95% des clients sont des femmes
Parmi ces clients, 95% sont des femmes majoritairement Marseillaises (85%) voire des Bouches-du-Rhône (15%). « Ce sont elles qui tiennent les ménages et qui payent les factures », explique le directeur qui témoigne que beaucoup vivent en situation de monoparentalité.
Certains hommes pourraient avoir honte de toquer à la porte de l’institution. « Mais il faut arrêter de culpabiliser. C’est simplement un mode de crédit différent avec des taux très attractifs », revendique le banquier.
Cette mauvaise image pourrait aussi venir des représentations des prêteurs sur gage roublards dans les films américains, où les personnes pauvres échangent des biens de valeur contre des taux allant jusqu’à 30 à 40%.

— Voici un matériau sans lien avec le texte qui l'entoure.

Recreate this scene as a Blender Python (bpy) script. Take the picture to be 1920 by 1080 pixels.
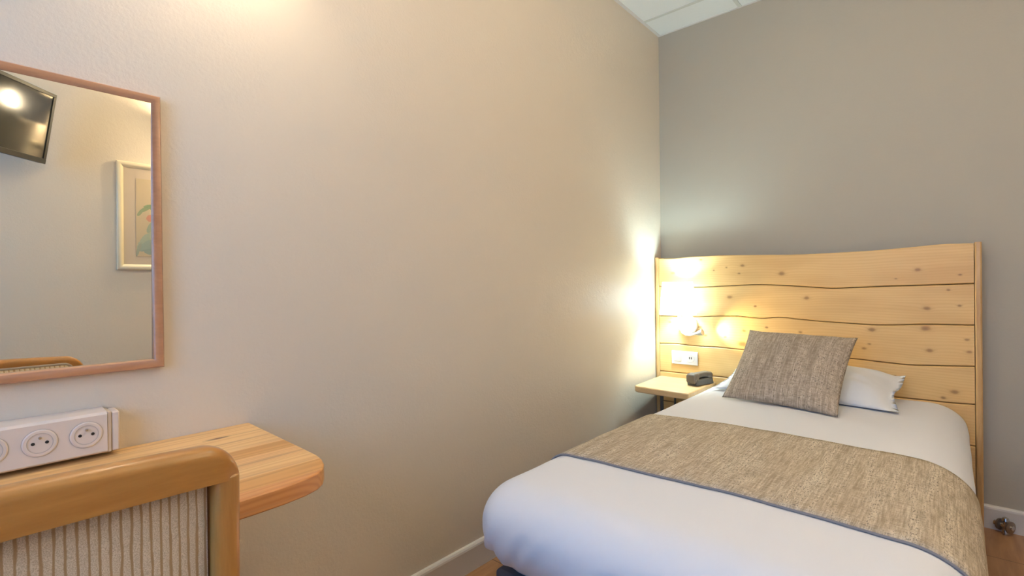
import bpy, bmesh, math, random
from mathutils import Vector, Matrix, noise
random.seed(4)
for o in list(bpy.data.objects): bpy.data.objects.remove(o)
SC = bpy.context.scene
COL = SC.collection

# ------------------------------------------------------------------ camera
cam_d = bpy.data.cameras.new('camera'); cam = bpy.data.objects.new('camera', cam_d); COL.objects.link(cam)
YAW, PITCH, ROLL = 0.7237, -0.0043, -0.0125
f = Vector((-math.sin(YAW)*math.cos(PITCH), math.cos(YAW)*math.cos(PITCH), math.sin(PITCH)))
r0 = f.cross(Vector((0, 0, 1))).normalized(); u0 = r0.cross(f)
rr = r0*math.cos(ROLL) + u0*math.sin(ROLL); uu = u0*math.cos(ROLL) - r0*math.sin(ROLL)
M = Matrix((rr, uu, -f)).transposed().to_4x4(); M.translation = Vector((1.3057, -2.8299, 1.0202))
cam.matrix_world = M
cam_d.sensor_width = 36.0; cam_d.lens = 932.97/1920*36.0; cam_d.clip_start = 0.02
SC.camera = cam

# ------------------------------------------------------------------ world, light, exposure
w = bpy.data.worlds.new('world'); SC.world = w; w.use_nodes = True
w.node_tree.nodes['Background'].inputs[0].default_value = (0.45, 0.65, 1.0, 1)
w.node_tree.nodes['Background'].inputs[1].default_value = 1.2
SC.view_settings.view_transform = 'Standard'; SC.view_settings.look = 'None'
SC.view_settings.gamma = 1.0; SC.view_settings.use_curve_mapping = False
SC.view_settings.exposure = 0.42

def lamp(name, kind, loc, energy, color, size=.05, size_y=None, aim=None, spot=None, blend=.5):
    d = bpy.data.lights.new(name, kind); d.energy = energy; d.color = color
    if kind == 'AREA':
        d.size = size
        if size_y: d.shape = 'RECTANGLE'; d.size_y = size_y
    else: d.shadow_soft_size = size
    if kind == 'SPOT': d.spot_size = spot; d.spot_blend = blend
    o = bpy.data.objects.new(name, d); COL.objects.link(o); o.location = loc
    if aim is not None: o.rotation_euler = (Vector(aim)-Vector(loc)).to_track_quat('-Z', 'Y').to_euler()
    return o
lamp('daylight', 'AREA', (1.05, -4.05, 1.5), 25, (0.11, 0.40, 1.0), 1.15, 1.25, aim=(1.05, 0, 1.2))
lamp('added_ceiling_fill', 'POINT', (1.05, -1.60, 2.27), 6, (1.0, 0.86, 0.64), 0.10)  # added fill that brightens ceiling and upper walls, no such lamp in view
# sconces on the two long walls: light leaves the open top and bottom of each shade
lamp('wall_light_glow', 'POINT', (0.125, -2.43, 2.11), 18, (1.0, 0.84, 0.64), 0.035)
lamp('opposite_wall_light_glow', 'POINT', (2.12-0.125, -1.79, 1.84), 31, (1.0, 0.83, 0.60), 0.05)
lamp('bedside_glow', 'POINT', (0.182, -0.19, 0.945), 28.0, (0.64, 0.90, 1.0), 0.03)
lamp('reading_glow', 'SPOT', (0.312, -0.150, 0.761), 7.0, (1.0, 0.82, 0.45), 0.01, aim=(0.56, -0.0855, 0.785), spot=1.6, blend=.9)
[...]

Reverser une partie des recettes aux actions sociales
Les recettes des taux d’intérêts, ou des ventes aux enchères lorsque les biens sont abandonnés, sont en partie reversées au Centre communal d’action sociale (CCAS) de Marseille pour aider des projets sociaux comme la Grande Maison pour 38 sans-abris dans le 3e arrondissement.

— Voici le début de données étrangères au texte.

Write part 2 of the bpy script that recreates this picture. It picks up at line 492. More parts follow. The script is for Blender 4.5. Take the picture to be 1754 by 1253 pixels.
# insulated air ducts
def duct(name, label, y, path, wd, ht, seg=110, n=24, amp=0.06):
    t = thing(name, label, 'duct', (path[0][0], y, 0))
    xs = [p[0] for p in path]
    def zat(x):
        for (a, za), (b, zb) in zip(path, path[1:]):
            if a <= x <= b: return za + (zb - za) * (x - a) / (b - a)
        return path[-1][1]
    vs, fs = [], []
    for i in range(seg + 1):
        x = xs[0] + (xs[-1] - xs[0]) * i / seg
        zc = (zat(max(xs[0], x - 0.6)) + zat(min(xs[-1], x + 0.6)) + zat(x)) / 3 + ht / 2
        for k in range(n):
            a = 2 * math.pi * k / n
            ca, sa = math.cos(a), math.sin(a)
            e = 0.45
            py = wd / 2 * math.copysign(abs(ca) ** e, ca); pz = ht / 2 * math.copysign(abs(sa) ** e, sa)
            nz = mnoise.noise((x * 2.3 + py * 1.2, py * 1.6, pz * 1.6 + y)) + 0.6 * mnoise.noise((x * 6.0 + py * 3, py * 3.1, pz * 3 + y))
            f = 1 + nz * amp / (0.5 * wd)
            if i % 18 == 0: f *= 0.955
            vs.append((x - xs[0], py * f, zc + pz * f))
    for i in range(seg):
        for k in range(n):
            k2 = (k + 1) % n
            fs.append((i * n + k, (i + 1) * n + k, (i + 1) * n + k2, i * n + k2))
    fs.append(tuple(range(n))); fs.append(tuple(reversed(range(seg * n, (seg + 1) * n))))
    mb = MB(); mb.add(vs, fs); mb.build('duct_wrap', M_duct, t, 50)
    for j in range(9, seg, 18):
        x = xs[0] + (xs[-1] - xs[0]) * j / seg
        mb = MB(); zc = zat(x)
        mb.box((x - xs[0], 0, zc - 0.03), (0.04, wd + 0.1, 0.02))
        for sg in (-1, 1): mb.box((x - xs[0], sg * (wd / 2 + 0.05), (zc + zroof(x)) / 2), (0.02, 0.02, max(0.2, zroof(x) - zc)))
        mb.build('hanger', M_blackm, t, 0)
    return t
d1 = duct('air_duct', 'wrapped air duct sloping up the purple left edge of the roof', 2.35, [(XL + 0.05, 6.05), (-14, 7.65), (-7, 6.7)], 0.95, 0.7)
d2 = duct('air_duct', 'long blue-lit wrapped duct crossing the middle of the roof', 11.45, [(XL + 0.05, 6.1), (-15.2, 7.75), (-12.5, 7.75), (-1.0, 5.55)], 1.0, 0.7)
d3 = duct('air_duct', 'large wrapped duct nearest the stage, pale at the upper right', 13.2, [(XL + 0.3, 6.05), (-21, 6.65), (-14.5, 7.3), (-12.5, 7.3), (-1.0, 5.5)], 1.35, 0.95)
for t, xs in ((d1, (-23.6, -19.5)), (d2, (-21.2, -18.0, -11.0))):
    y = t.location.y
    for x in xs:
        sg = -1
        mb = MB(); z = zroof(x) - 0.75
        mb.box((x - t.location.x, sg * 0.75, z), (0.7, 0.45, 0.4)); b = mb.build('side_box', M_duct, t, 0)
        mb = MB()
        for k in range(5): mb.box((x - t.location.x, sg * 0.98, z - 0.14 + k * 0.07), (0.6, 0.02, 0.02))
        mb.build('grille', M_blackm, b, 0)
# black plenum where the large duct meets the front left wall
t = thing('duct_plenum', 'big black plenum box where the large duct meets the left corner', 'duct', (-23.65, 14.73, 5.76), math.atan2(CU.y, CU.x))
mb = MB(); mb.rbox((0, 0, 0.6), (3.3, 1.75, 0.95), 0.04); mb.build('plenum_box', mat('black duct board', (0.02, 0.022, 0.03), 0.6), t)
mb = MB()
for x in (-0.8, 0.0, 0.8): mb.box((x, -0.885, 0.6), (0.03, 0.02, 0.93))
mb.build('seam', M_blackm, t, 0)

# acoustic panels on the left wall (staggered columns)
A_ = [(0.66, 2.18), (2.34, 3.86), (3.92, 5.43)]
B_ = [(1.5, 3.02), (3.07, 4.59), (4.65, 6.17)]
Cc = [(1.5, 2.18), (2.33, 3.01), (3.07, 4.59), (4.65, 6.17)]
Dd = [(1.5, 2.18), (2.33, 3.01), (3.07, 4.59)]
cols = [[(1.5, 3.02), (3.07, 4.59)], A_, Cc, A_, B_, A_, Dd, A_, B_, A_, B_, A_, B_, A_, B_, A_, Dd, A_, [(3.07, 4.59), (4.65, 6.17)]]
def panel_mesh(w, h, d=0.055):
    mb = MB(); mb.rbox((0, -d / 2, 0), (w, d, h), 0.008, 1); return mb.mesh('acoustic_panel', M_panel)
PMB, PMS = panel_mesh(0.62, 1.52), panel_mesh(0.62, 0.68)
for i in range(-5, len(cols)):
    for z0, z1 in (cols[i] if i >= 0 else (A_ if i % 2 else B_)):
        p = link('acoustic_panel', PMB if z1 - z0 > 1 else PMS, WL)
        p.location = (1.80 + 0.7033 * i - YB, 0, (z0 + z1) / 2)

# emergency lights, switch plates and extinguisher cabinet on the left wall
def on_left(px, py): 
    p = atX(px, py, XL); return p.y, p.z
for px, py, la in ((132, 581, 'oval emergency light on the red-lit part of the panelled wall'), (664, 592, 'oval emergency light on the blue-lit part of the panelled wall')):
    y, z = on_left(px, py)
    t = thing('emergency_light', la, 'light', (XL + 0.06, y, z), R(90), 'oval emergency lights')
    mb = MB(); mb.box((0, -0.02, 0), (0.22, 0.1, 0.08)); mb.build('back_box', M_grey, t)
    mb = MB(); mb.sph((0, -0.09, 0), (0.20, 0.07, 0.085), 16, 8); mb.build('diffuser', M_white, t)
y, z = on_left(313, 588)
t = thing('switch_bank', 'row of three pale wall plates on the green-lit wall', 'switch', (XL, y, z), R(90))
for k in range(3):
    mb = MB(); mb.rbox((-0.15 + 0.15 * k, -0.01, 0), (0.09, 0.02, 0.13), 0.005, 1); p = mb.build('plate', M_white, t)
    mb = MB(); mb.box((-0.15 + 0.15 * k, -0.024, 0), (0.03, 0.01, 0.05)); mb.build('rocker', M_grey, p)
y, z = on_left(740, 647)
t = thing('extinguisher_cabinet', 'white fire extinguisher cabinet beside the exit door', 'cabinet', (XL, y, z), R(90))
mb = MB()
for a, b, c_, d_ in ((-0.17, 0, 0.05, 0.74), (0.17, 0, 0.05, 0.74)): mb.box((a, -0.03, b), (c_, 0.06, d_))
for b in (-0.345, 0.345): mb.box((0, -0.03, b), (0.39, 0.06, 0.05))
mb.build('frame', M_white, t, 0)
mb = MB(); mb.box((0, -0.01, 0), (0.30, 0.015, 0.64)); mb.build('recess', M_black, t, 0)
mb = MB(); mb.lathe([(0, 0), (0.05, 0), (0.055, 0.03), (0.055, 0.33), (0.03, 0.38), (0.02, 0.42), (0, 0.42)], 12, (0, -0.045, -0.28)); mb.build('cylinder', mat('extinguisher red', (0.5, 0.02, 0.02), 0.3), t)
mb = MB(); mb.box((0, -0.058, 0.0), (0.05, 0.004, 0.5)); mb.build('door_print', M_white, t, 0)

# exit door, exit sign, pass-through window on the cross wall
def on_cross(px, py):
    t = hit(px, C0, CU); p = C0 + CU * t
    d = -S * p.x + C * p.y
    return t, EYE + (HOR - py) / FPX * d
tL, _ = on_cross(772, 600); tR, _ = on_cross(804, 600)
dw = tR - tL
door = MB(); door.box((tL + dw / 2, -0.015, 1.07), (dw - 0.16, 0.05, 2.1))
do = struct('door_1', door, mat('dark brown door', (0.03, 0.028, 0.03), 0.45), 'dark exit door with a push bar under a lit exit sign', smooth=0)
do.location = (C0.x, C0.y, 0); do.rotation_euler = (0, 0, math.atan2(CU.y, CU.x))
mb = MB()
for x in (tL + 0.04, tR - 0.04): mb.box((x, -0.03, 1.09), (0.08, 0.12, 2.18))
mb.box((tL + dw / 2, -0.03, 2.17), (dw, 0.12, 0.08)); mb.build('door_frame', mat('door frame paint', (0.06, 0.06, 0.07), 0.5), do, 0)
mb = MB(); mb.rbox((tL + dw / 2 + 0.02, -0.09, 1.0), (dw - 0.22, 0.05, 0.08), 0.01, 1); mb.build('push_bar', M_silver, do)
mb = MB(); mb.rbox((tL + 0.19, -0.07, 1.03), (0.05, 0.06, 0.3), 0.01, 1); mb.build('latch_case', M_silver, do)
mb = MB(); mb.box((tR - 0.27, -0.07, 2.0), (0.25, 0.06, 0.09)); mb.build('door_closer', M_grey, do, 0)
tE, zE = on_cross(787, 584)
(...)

Mais Benoît de Rosamel souhaite désormais aller plus loin en tissant des partenariats avec des associations de lutte contre les violences faites aux femmes. Une partie des taux d’intérêts remboursés par des femmes pourraient donc être reversés à d’autres femmes.
Sur sa nouvelle lancée, le Crédit municipal de Marseille renoue avec les traditionnelles ventes aux enchères hors les murs. Ce 5 décembre, une « vente de prestige » se déroulera à partir de 14 heures dans l’enceinte du château Borély. Les 322 lots proviennent des clients qui n’ont pas pu rembourser leurs dettes (voir photos).
« Si on parvient à vendre leur objet plus cher que leur valeur initiale, on leur rendra les bénéfices », assure le directeur des ventes, Frédéric Pin. En espérant que les acheteurs soient dépensiers.